::: Data records

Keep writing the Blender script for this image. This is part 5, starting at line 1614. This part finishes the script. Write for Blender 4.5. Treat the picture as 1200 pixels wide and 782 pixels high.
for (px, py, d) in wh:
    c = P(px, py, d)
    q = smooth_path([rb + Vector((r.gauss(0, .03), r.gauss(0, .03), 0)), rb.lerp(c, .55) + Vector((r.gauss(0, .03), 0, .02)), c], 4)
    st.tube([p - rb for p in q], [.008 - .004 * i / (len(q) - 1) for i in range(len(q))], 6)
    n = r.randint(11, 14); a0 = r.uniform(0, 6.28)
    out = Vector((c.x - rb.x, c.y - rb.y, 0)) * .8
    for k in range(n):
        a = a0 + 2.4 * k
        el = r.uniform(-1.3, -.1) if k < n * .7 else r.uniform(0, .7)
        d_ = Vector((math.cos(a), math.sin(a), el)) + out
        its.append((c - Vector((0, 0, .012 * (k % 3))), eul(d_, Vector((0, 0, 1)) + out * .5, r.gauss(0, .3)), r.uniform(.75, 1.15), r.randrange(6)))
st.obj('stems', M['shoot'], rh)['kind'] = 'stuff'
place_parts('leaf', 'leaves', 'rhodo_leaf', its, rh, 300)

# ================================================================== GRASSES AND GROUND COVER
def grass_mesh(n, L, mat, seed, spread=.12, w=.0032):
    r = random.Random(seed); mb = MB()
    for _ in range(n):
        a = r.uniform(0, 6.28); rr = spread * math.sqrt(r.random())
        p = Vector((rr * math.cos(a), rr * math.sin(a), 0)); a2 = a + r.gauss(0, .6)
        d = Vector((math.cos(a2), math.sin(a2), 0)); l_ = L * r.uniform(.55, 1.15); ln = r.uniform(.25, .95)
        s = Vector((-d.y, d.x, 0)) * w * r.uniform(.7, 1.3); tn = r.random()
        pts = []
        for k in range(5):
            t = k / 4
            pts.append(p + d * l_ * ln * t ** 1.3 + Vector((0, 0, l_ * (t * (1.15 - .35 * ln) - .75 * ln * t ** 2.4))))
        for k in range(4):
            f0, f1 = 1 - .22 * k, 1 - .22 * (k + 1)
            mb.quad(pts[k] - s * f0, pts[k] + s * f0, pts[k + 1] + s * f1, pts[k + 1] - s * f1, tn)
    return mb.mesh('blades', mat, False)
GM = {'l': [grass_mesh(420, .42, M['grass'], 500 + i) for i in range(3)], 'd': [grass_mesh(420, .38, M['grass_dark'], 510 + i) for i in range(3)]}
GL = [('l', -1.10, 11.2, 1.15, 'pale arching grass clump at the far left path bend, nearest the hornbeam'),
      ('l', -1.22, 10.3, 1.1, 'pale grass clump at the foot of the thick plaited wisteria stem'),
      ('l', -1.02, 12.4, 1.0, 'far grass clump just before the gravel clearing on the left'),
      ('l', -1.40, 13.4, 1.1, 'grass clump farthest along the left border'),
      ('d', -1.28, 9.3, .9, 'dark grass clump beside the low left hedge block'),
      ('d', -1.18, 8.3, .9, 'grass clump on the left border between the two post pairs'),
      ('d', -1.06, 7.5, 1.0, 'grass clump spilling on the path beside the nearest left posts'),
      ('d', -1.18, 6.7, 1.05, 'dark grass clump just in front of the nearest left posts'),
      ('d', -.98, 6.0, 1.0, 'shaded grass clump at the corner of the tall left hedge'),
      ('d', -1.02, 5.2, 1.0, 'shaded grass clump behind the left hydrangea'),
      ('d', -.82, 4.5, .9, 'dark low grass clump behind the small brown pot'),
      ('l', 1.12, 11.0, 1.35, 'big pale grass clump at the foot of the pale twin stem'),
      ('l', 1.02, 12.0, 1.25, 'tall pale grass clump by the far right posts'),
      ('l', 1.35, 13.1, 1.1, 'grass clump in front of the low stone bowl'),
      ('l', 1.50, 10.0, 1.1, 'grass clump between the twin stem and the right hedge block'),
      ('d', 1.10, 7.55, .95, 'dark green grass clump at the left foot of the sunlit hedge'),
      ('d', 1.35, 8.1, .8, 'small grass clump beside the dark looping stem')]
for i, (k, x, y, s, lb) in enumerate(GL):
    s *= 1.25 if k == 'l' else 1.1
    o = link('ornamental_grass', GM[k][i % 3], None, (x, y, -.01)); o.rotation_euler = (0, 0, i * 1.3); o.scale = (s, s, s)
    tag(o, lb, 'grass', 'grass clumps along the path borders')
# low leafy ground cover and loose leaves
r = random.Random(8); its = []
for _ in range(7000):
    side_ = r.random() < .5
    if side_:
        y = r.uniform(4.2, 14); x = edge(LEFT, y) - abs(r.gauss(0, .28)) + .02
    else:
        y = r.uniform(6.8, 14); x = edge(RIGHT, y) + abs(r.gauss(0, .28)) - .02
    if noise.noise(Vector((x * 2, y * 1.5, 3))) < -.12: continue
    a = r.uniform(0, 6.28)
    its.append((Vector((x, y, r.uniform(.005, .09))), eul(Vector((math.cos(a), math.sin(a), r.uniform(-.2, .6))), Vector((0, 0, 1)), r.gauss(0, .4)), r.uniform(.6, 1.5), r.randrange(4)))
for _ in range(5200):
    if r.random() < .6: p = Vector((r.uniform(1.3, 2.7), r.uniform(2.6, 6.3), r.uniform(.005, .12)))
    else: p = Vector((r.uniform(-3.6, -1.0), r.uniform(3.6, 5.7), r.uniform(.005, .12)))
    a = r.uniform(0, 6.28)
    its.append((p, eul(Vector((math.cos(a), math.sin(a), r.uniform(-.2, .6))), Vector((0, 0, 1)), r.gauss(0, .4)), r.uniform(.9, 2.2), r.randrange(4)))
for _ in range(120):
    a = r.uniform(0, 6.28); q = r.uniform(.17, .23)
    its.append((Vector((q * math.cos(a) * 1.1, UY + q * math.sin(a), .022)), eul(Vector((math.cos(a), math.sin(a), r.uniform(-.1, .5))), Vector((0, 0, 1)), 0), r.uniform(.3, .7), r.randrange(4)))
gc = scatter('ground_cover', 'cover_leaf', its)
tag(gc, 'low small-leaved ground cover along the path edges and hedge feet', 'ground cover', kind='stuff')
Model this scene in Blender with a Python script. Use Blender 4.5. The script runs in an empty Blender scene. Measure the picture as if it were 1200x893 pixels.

::::::

Problem requirements —
Extract each line of the material exactly as it stands.

Final answer —
Keep writing the Blender script for this image. This is part 5, starting at line 1614. This part finishes the script. Write for Blender 4.5. Treat the picture as 1200 pixels wide and 782 pixels high.
for (px, py, d) in wh:
    c = P(px, py, d)
    q = smooth_path([rb + Vector((r.gauss(0, .03), r.gauss(0, .03), 0)), rb.lerp(c, .55) + Vector((r.gauss(0, .03), 0, .02)), c], 4)
    st.tube([p - rb for p in q], [.008 - .004 * i / (len(q) - 1) for i in range(len(q))], 6)
    n = r.randint(11, 14); a0 = r.uniform(0, 6.28)
    out = Vector((c.x - rb.x, c.y - rb.y, 0)) * .8
    for k in range(n):
        a = a0 + 2.4 * k
        el = r.uniform(-1.3, -.1) if k < n * .7 else r.uniform(0, .7)
        d_ = Vector((math.cos(a), math.sin(a), el)) + out
        its.append((c - Vector((0, 0, .012 * (k % 3))), eul(d_, Vector((0, 0, 1)) + out * .5, r.gauss(0, .3)), r.uniform(.75, 1.15), r.randrange(6)))
st.obj('stems', M['shoot'], rh)['kind'] = 'stuff'
place_parts('leaf', 'leaves', 'rhodo_leaf', its, rh, 300)

# ================================================================== GRASSES AND GROUND COVER
def grass_mesh(n, L, mat, seed, spread=.12, w=.0032):
    r = random.Random(seed); mb = MB()
    for _ in range(n):
        a = r.uniform(0, 6.28); rr = spread * math.sqrt(r.random())
        p = Vector((rr * math.cos(a), rr * math.sin(a), 0)); a2 = a + r.gauss(0, .6)
        d = Vector((math.cos(a2), math.sin(a2), 0)); l_ = L * r.uniform(.55, 1.15); ln = r.uniform(.25, .95)
        s = Vector((-d.y, d.x, 0)) * w * r.uniform(.7, 1.3); tn = r.random()
        pts = []
        for k in range(5):
            t = k / 4
            pts.append(p + d * l_ * ln * t ** 1.3 + Vector((0, 0, l_ * (t * (1.15 - .35 * ln) - .75 * ln * t ** 2.4))))
        for k in range(4):
            f0, f1 = 1 - .22 * k, 1 - .22 * (k + 1)
            mb.quad(pts[k] - s * f0, pts[k] + s * f0, pts[k + 1] + s * f1, pts[k + 1] - s * f1, tn)
    return mb.mesh('blades', mat, False)
GM = {'l': [grass_mesh(420, .42, M['grass'], 500 + i) for i in range(3)], 'd': [grass_mesh(420, .38, M['grass_dark'], 510 + i) for i in range(3)]}
GL = [('l', -1.10, 11.2, 1.15, 'pale arching grass clump at the far left path bend, nearest the hornbeam'),
      ('l', -1.22, 10.3, 1.1, 'pale grass clump at the foot of the thick plaited wisteria stem'),
      ('l', -1.02, 12.4, 1.0, 'far grass clump just before the gravel clearing on the left'),
      ('l', -1.40, 13.4, 1.1, 'grass clump farthest along the left border'),
      ('d', -1.28, 9.3, .9, 'dark grass clump beside the low left hedge block'),
      ('d', -1.18, 8.3, .9, 'grass clump on the left border between the two post pairs'),
      ('d', -1.06, 7.5, 1.0, 'grass clump spilling on the path beside the nearest left posts'),
      ('d', -1.18, 6.7, 1.05, 'dark grass clump just in front of the nearest left posts'),
      ('d', -.98, 6.0, 1.0, 'shaded grass clump at the corner of the tall left hedge'),
      ('d', -1.02, 5.2, 1.0, 'shaded grass clump behind the left hydrangea'),
      ('d', -.82, 4.5, .9, 'dark low grass clump behind the small brown pot'),
      ('l', 1.12, 11.0, 1.35, 'big pale grass clump at the foot of the pale twin stem'),
      ('l', 1.02, 12.0, 1.25, 'tall pale grass clump by the far right posts'),
      ('l', 1.35, 13.1, 1.1, 'grass clump in front of the low stone bowl'),
      ('l', 1.50, 10.0, 1.1, 'grass clump between the twin stem and the right hedge block'),
      ('d', 1.10, 7.55, .95, 'dark green grass clump at the left foot of the sunlit hedge'),
      ('d', 1.35, 8.1, .8, 'small grass clump beside the dark looping stem')]
for i, (k, x, y, s, lb) in enumerate(GL):
    s *= 1.25 if k == 'l' else 1.1
    o = link('ornamental_grass', GM[k][i % 3], None, (x, y, -.01)); o.rotation_euler = (0, 0, i * 1.3); o.scale = (s, s, s)
    tag(o, lb, 'grass', 'grass clumps along the path borders')
# low leafy ground cover and loose leaves
r = random.Random(8); its = []
for _ in range(7000):
    side_ = r.random() < .5
    if side_:
        y = r.uniform(4.2, 14); x = edge(LEFT, y) - abs(r.gauss(0, .28)) + .02
    else:
        y = r.uniform(6.8, 14); x = edge(RIGHT, y) + abs(r.gauss(0, .28)) - .02
    if noise.noise(Vector((x * 2, y * 1.5, 3))) < -.12: continue
    a = r.uniform(0, 6.28)
    its.append((Vector((x, y, r.uniform(.005, .09))), eul(Vector((math.cos(a), math.sin(a), r.uniform(-.2, .6))), Vector((0, 0, 1)), r.gauss(0, .4)), r.uniform(.6, 1.5), r.randrange(4)))
for _ in range(5200):
    if r.random() < .6: p = Vector((r.uniform(1.3, 2.7), r.uniform(2.6, 6.3), r.uniform(.005, .12)))
    else: p = Vector((r.uniform(-3.6, -1.0), r.uniform(3.6, 5.7), r.uniform(.005, .12)))
    a = r.uniform(0, 6.28)
    its.append((p, eul(Vector((math.cos(a), math.sin(a), r.uniform(-.2, .6))), Vector((0, 0, 1)), r.gauss(0, .4)), r.uniform(.9, 2.2), r.randrange(4)))
for _ in range(120):
    a = r.uniform(0, 6.28); q = r.uniform(.17, .23)
    its.append((Vector((q * math.cos(a) * 1.1, UY + q * math.sin(a), .022)), eul(Vector((math.cos(a), math.sin(a), r.uniform(-.1, .5))), Vector((0, 0, 1)), 0), r.uniform(.3, .7), r.randrange(4)))
gc = scatter('ground_cover', 'cover_leaf', its)
tag(gc, 'low small-leaved ground cover along the path edges and hedge feet', 'ground cover', kind='stuff')
Model this scene in Blender with a Python script. Use Blender 4.5. The script runs in an empty Blender scene. Measure the picture as if it were 1200x893 pixels.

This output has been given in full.